STATED PROBLEM - Give again only the lines running from the one with "Reconstruct this image" through the one with "from mathutils import Vector, Matrix", inclusive. Omit every picture.

AVAILABLE RECORDS -
···
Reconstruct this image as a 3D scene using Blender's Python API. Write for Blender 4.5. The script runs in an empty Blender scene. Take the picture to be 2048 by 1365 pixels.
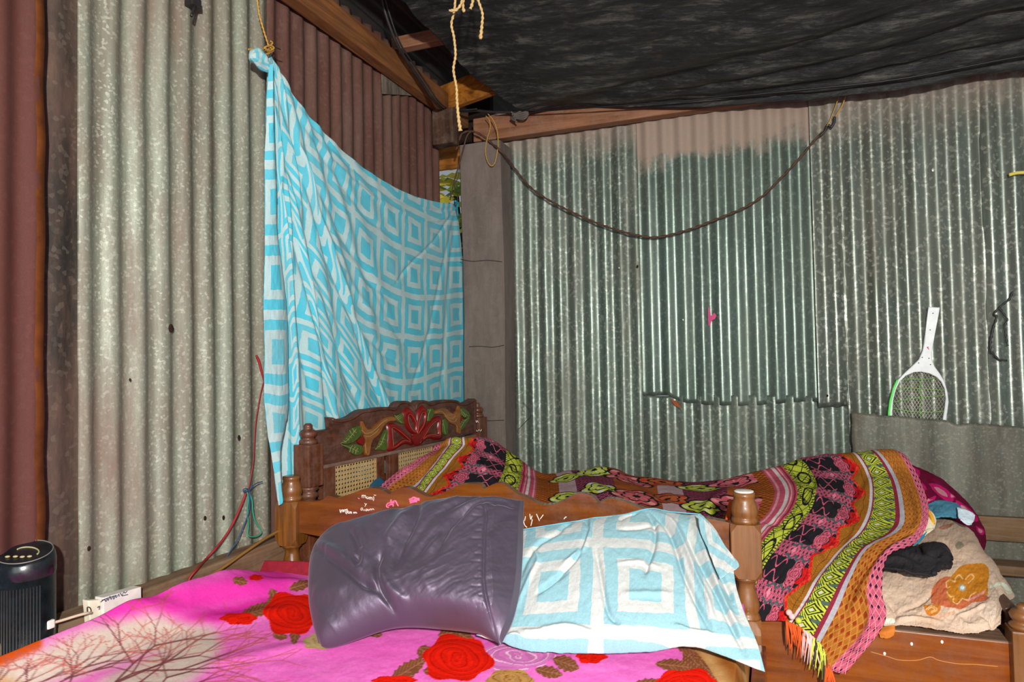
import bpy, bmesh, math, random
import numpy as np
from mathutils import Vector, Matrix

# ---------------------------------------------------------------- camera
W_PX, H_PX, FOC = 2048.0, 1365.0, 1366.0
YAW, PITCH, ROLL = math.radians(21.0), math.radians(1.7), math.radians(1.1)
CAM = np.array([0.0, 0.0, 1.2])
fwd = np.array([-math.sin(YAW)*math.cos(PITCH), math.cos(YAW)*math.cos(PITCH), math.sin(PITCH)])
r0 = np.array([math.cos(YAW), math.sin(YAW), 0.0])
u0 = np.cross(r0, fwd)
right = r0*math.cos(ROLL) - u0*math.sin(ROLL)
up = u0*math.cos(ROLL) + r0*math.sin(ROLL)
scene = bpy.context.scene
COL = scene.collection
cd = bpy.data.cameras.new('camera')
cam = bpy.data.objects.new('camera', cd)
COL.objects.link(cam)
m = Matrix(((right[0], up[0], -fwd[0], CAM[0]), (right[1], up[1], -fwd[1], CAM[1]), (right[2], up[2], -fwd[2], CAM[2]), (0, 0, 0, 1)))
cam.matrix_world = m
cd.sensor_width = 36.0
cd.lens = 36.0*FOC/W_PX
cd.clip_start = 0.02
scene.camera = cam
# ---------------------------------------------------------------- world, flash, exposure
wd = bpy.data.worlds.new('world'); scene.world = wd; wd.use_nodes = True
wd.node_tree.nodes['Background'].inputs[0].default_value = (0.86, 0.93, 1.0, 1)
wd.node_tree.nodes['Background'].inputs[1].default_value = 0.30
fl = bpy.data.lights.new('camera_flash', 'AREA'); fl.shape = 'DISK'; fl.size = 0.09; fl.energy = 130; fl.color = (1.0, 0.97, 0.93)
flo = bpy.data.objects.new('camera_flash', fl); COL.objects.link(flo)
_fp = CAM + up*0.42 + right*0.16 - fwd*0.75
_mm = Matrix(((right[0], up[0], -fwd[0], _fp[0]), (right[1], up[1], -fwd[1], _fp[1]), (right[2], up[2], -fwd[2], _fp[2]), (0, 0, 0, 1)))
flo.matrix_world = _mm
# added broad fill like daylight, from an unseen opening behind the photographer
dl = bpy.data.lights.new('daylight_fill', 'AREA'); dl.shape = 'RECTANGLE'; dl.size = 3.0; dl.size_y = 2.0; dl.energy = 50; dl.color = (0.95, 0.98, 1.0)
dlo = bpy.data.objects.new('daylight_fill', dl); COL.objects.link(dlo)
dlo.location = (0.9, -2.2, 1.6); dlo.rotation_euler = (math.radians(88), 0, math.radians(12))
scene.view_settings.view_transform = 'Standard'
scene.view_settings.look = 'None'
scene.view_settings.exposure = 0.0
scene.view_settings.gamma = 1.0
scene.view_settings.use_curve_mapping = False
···
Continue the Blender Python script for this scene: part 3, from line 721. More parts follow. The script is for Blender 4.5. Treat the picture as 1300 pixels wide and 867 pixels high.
···
REPLY -
Reconstruct this image as a 3D scene using Blender's Python API. Write for Blender 4.5. The script runs in an empty Blender scene. Take the picture to be 2048 by 1365 pixels.
import bpy, bmesh, math, random
import numpy as np
from mathutils import Vector, Matrix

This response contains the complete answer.